→ SET EXERCISE:
Going from the top of the data below, give again each line through the one containing "R = math.radians", both ends kept.

→ AVAILABLE DATA:
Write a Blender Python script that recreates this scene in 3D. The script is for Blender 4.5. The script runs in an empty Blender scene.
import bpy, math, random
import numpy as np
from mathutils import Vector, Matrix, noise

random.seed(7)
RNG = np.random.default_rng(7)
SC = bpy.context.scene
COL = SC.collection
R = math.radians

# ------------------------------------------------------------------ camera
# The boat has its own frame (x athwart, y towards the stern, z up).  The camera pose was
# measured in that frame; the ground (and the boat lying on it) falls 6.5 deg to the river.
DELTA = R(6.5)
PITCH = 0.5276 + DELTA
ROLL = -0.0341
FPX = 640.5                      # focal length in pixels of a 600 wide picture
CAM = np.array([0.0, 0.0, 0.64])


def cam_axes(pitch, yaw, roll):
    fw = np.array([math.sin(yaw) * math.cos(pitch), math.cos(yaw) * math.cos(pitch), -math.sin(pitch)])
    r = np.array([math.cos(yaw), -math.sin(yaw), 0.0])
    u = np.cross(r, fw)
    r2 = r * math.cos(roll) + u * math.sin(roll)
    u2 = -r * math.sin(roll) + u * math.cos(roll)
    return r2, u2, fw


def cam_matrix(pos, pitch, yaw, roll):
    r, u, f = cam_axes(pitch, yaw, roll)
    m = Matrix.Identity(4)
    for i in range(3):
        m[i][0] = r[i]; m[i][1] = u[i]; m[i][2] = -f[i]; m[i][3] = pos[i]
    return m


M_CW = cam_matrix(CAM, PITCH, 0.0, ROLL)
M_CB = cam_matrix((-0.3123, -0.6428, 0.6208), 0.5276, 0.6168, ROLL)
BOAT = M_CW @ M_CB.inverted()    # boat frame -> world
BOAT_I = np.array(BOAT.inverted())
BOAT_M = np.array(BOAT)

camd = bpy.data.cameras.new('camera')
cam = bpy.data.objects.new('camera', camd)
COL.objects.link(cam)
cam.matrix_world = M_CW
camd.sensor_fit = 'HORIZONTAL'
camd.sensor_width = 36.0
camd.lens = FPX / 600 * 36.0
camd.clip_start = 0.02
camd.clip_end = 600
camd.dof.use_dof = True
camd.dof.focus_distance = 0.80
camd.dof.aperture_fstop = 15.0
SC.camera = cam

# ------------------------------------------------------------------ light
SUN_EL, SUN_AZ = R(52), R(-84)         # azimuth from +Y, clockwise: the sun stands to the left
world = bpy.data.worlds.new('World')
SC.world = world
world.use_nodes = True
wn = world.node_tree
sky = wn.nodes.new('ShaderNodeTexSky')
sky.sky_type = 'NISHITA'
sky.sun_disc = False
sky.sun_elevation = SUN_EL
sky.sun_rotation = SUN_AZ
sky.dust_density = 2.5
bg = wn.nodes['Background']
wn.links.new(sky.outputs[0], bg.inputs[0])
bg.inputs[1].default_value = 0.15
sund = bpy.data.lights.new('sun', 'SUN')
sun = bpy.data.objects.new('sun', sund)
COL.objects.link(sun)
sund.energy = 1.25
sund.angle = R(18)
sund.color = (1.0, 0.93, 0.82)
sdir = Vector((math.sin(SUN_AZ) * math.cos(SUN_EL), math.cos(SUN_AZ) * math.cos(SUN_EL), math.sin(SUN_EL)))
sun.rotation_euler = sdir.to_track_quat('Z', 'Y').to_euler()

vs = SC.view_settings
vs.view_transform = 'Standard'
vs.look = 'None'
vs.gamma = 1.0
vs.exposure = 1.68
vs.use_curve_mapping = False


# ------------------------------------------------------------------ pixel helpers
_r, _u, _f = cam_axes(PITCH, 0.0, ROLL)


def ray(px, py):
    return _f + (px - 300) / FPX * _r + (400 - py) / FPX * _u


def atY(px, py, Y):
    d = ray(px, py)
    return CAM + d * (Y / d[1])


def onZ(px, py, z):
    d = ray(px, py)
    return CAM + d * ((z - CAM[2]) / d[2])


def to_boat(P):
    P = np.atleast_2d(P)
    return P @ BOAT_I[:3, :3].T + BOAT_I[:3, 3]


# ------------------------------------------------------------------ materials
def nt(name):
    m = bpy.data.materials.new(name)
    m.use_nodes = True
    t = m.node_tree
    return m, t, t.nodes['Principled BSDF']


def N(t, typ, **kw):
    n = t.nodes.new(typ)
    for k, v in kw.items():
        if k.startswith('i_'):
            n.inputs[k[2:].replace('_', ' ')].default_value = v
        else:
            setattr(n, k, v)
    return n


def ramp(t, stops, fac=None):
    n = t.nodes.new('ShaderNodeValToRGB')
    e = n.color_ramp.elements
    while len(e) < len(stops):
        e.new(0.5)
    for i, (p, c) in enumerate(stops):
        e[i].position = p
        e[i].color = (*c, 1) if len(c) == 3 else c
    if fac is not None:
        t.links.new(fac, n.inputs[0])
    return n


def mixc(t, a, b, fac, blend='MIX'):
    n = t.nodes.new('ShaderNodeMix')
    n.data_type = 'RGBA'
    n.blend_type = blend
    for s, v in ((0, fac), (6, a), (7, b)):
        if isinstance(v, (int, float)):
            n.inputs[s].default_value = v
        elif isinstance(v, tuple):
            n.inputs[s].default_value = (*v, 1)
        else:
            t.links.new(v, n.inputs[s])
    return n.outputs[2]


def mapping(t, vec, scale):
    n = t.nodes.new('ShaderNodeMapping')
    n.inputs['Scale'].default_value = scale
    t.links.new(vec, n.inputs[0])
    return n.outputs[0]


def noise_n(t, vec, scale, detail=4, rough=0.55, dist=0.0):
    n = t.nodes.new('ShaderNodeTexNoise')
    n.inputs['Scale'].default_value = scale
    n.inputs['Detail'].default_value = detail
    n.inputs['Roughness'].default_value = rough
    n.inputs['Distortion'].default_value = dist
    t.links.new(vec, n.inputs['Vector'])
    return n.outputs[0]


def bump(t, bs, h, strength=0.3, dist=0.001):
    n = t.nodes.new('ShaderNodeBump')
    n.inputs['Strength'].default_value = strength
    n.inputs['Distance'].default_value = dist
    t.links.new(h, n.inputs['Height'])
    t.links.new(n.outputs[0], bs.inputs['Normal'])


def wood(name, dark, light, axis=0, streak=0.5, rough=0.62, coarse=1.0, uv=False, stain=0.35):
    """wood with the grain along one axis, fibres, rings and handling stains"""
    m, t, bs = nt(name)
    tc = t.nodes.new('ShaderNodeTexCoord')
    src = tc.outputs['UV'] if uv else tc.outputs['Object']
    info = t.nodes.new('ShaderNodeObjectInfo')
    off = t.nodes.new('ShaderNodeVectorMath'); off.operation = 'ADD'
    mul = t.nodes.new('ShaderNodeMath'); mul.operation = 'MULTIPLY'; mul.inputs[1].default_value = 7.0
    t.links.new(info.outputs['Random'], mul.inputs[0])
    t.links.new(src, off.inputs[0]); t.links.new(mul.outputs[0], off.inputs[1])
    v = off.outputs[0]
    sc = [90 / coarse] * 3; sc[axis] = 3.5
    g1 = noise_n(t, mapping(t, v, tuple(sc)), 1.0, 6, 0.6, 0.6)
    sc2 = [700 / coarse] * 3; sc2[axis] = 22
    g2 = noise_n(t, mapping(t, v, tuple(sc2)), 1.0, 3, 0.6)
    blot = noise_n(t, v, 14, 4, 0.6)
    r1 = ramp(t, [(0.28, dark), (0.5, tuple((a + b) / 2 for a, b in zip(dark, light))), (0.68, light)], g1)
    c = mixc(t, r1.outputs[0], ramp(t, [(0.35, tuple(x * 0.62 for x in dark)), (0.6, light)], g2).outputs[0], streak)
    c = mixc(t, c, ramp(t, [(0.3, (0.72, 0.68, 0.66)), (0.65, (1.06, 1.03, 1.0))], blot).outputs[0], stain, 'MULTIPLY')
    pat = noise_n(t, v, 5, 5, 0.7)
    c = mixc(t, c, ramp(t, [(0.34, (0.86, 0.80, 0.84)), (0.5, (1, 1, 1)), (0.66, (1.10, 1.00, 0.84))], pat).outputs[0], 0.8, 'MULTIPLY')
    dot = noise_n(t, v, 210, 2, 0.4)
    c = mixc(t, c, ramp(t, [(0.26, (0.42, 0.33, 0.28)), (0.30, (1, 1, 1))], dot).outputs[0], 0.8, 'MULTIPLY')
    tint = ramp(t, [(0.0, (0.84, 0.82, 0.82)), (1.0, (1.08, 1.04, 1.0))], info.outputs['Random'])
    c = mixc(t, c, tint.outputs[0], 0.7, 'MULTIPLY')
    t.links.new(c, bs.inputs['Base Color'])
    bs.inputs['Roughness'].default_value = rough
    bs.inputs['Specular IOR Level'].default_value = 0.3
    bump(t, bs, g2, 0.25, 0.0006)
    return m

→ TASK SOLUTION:
Write a Blender Python script that recreates this scene in 3D. The script is for Blender 4.5. The script runs in an empty Blender scene.
import bpy, math, random
import numpy as np
from mathutils import Vector, Matrix, noise

random.seed(7)
RNG = np.random.default_rng(7)
SC = bpy.context.scene
COL = SC.collection
R = math.radians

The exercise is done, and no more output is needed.